◆ **WORK REQUIRED**: Give back the whole listing exactly as shown.
----------
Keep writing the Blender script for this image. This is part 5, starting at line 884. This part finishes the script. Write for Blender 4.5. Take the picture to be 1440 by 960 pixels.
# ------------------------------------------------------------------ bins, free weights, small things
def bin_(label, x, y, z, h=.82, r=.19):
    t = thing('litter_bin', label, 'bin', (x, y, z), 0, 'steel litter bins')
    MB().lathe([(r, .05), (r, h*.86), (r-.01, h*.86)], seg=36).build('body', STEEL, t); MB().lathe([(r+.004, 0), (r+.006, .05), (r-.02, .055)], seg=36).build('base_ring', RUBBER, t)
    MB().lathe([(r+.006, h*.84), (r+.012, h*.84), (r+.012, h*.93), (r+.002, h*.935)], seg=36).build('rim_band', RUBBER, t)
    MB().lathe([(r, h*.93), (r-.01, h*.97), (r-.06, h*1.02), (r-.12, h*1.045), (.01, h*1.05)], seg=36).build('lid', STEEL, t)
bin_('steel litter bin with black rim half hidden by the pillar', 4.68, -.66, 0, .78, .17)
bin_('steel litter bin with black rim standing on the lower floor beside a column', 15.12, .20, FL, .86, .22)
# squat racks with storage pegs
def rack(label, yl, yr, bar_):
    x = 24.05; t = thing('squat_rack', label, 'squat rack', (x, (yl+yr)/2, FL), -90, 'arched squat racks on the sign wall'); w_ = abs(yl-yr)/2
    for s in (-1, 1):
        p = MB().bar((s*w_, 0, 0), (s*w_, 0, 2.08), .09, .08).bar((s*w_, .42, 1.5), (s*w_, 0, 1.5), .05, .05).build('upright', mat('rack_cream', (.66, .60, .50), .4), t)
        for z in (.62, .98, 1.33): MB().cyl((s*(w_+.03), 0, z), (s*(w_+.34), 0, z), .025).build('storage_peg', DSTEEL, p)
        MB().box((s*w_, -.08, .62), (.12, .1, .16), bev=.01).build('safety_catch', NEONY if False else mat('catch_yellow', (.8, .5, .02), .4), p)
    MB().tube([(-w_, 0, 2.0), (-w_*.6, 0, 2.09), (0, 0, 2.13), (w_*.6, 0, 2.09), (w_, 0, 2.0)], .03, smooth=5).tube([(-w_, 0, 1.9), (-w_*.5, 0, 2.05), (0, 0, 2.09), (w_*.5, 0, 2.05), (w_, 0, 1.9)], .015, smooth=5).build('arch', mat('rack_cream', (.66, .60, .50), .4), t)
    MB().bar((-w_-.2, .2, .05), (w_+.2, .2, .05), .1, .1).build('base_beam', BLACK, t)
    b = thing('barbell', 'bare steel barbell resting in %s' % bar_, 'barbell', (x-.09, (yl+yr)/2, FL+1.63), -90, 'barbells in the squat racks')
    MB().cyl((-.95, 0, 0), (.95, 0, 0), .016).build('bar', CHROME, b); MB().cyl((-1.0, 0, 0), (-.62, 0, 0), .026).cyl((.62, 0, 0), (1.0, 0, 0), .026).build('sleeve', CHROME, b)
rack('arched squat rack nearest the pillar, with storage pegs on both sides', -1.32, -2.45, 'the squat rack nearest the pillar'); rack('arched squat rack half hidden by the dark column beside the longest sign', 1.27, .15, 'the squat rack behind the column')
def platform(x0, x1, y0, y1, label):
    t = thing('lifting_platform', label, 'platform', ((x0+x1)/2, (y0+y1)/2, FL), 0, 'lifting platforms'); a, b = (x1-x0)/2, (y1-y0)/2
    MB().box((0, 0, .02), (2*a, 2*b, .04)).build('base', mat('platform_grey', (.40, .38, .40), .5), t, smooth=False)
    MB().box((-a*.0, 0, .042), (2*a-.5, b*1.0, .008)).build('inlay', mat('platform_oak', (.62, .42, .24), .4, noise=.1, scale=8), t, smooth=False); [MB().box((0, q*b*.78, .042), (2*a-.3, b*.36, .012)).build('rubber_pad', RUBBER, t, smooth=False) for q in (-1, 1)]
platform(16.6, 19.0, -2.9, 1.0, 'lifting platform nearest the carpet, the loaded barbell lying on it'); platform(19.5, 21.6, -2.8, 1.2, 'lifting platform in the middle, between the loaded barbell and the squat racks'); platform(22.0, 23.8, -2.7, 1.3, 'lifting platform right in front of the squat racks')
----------
◆ **RESPONSE FOR THIS EXERCISE**:
Keep writing the Blender script for this image. This is part 5, starting at line 884. This part finishes the script. Write for Blender 4.5. Take the picture to be 1440 by 960 pixels.
# ------------------------------------------------------------------ bins, free weights, small things
def bin_(label, x, y, z, h=.82, r=.19):
    t = thing('litter_bin', label, 'bin', (x, y, z), 0, 'steel litter bins')
    MB().lathe([(r, .05), (r, h*.86), (r-.01, h*.86)], seg=36).build('body', STEEL, t); MB().lathe([(r+.004, 0), (r+.006, .05), (r-.02, .055)], seg=36).build('base_ring', RUBBER, t)
    MB().lathe([(r+.006, h*.84), (r+.012, h*.84), (r+.012, h*.93), (r+.002, h*.935)], seg=36).build('rim_band', RUBBER, t)
    MB().lathe([(r, h*.93), (r-.01, h*.97), (r-.06, h*1.02), (r-.12, h*1.045), (.01, h*1.05)], seg=36).build('lid', STEEL, t)
bin_('steel litter bin with black rim half hidden by the pillar', 4.68, -.66, 0, .78, .17)
bin_('steel litter bin with black rim standing on the lower floor beside a column', 15.12, .20, FL, .86, .22)
# squat racks with storage pegs
def rack(label, yl, yr, bar_):
    x = 24.05; t = thing('squat_rack', label, 'squat rack', (x, (yl+yr)/2, FL), -90, 'arched squat racks on the sign wall'); w_ = abs(yl-yr)/2
    for s in (-1, 1):
        p = MB().bar((s*w_, 0, 0), (s*w_, 0, 2.08), .09, .08).bar((s*w_, .42, 1.5), (s*w_, 0, 1.5), .05, .05).build('upright', mat('rack_cream', (.66, .60, .50), .4), t)
        for z in (.62, .98, 1.33): MB().cyl((s*(w_+.03), 0, z), (s*(w_+.34), 0, z), .025).build('storage_peg', DSTEEL, p)
        MB().box((s*w_, -.08, .62), (.12, .1, .16), bev=.01).build('safety_catch', NEONY if False else mat('catch_yellow', (.8, .5, .02), .4), p)
    MB().tube([(-w_, 0, 2.0), (-w_*.6, 0, 2.09), (0, 0, 2.13), (w_*.6, 0, 2.09), (w_, 0, 2.0)], .03, smooth=5).tube([(-w_, 0, 1.9), (-w_*.5, 0, 2.05), (0, 0, 2.09), (w_*.5, 0, 2.05), (w_, 0, 1.9)], .015, smooth=5).build('arch', mat('rack_cream', (.66, .60, .50), .4), t)
    MB().bar((-w_-.2, .2, .05), (w_+.2, .2, .05), .1, .1).build('base_beam', BLACK, t)
    b = thing('barbell', 'bare steel barbell resting in %s' % bar_, 'barbell', (x-.09, (yl+yr)/2, FL+1.63), -90, 'barbells in the squat racks')
    MB().cyl((-.95, 0, 0), (.95, 0, 0), .016).build('bar', CHROME, b); MB().cyl((-1.0, 0, 0), (-.62, 0, 0), .026).cyl((.62, 0, 0), (1.0, 0, 0), .026).build('sleeve', CHROME, b)
rack('arched squat rack nearest the pillar, with storage pegs on both sides', -1.32, -2.45, 'the squat rack nearest the pillar'); rack('arched squat rack half hidden by the dark column beside the longest sign', 1.27, .15, 'the squat rack behind the column')
def platform(x0, x1, y0, y1, label):
    t = thing('lifting_platform', label, 'platform', ((x0+x1)/2, (y0+y1)/2, FL), 0, 'lifting platforms'); a, b = (x1-x0)/2, (y1-y0)/2
    MB().box((0, 0, .02), (2*a, 2*b, .04)).build('base', mat('platform_grey', (.40, .38, .40), .5), t, smooth=False)
    MB().box((-a*.0, 0, .042), (2*a-.5, b*1.0, .008)).build('inlay', mat('platform_oak', (.62, .42, .24), .4, noise=.1, scale=8), t, smooth=False); [MB().box((0, q*b*.78, .042), (2*a-.3, b*.36, .012)).build('rubber_pad', RUBBER, t, smooth=False) for q in (-1, 1)]
platform(16.6, 19.0, -2.9, 1.0, 'lifting platform nearest the carpet, the loaded barbell lying on it'); platform(19.5, 21.6, -2.8, 1.2, 'lifting platform in the middle, between the loaded barbell and the squat racks'); platform(22.0, 23.8, -2.7, 1.3, 'lifting platform right in front of the squat racks')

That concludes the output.